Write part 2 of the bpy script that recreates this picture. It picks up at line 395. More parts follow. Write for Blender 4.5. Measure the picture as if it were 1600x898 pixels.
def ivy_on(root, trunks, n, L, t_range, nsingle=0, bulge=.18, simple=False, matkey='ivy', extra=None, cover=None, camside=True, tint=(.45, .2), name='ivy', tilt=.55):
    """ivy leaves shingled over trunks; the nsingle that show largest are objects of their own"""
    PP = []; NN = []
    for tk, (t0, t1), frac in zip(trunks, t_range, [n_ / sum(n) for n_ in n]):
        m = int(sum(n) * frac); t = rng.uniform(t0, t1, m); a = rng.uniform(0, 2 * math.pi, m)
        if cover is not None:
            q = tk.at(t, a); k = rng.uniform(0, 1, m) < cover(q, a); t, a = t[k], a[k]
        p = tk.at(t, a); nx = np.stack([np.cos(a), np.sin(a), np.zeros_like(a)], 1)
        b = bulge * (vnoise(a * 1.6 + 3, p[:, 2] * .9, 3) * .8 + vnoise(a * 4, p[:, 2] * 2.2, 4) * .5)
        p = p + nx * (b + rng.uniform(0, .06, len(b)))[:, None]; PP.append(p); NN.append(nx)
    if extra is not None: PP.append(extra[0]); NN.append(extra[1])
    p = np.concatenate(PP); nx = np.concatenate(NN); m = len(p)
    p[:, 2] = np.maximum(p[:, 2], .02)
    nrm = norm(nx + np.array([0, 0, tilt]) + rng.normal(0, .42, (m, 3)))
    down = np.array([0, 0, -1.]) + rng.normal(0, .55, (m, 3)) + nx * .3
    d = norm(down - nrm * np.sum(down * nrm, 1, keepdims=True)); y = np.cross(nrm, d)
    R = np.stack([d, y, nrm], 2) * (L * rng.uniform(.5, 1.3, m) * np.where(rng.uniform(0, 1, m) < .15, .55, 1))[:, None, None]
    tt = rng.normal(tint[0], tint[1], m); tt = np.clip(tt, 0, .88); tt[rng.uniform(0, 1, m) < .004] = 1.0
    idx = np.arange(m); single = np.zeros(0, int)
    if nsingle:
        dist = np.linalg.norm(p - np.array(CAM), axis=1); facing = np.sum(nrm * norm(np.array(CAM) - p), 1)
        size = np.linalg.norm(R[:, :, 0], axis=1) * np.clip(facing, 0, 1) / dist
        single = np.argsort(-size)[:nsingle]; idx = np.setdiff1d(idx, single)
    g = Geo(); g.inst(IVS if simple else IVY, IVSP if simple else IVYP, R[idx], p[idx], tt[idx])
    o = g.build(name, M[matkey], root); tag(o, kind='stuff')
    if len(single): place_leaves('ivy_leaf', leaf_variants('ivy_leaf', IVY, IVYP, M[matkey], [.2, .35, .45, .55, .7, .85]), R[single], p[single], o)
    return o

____

▶ _EXERCISE BRIEF_
Retype all of the material above with every character intact.

▶ _OUTPUT OF THE TASK_
Write part 2 of the bpy script that recreates this picture. It picks up at line 395. More parts follow. Write for Blender 4.5. Measure the picture as if it were 1600x898 pixels.
def ivy_on(root, trunks, n, L, t_range, nsingle=0, bulge=.18, simple=False, matkey='ivy', extra=None, cover=None, camside=True, tint=(.45, .2), name='ivy', tilt=.55):
    """ivy leaves shingled over trunks; the nsingle that show largest are objects of their own"""
    PP = []; NN = []
    for tk, (t0, t1), frac in zip(trunks, t_range, [n_ / sum(n) for n_ in n]):
        m = int(sum(n) * frac); t = rng.uniform(t0, t1, m); a = rng.uniform(0, 2 * math.pi, m)
        if cover is not None:
            q = tk.at(t, a); k = rng.uniform(0, 1, m) < cover(q, a); t, a = t[k], a[k]
        p = tk.at(t, a); nx = np.stack([np.cos(a), np.sin(a), np.zeros_like(a)], 1)
        b = bulge * (vnoise(a * 1.6 + 3, p[:, 2] * .9, 3) * .8 + vnoise(a * 4, p[:, 2] * 2.2, 4) * .5)
        p = p + nx * (b + rng.uniform(0, .06, len(b)))[:, None]; PP.append(p); NN.append(nx)
    if extra is not None: PP.append(extra[0]); NN.append(extra[1])
    p = np.concatenate(PP); nx = np.concatenate(NN); m = len(p)
    p[:, 2] = np.maximum(p[:, 2], .02)
    nrm = norm(nx + np.array([0, 0, tilt]) + rng.normal(0, .42, (m, 3)))
    down = np.array([0, 0, -1.]) + rng.normal(0, .55, (m, 3)) + nx * .3
    d = norm(down - nrm * np.sum(down * nrm, 1, keepdims=True)); y = np.cross(nrm, d)
    R = np.stack([d, y, nrm], 2) * (L * rng.uniform(.5, 1.3, m) * np.where(rng.uniform(0, 1, m) < .15, .55, 1))[:, None, None]
    tt = rng.normal(tint[0], tint[1], m); tt = np.clip(tt, 0, .88); tt[rng.uniform(0, 1, m) < .004] = 1.0
    idx = np.arange(m); single = np.zeros(0, int)
    if nsingle:
        dist = np.linalg.norm(p - np.array(CAM), axis=1); facing = np.sum(nrm * norm(np.array(CAM) - p), 1)
        size = np.linalg.norm(R[:, :, 0], axis=1) * np.clip(facing, 0, 1) / dist
        single = np.argsort(-size)[:nsingle]; idx = np.setdiff1d(idx, single)
    g = Geo(); g.inst(IVS if simple else IVY, IVSP if simple else IVYP, R[idx], p[idx], tt[idx])
    o = g.build(name, M[matkey], root); tag(o, kind='stuff')
    if len(single): place_leaves('ivy_leaf', leaf_variants('ivy_leaf', IVY, IVYP, M[matkey], [.2, .35, .45, .55, .7, .85]), R[single], p[single], o)
    return o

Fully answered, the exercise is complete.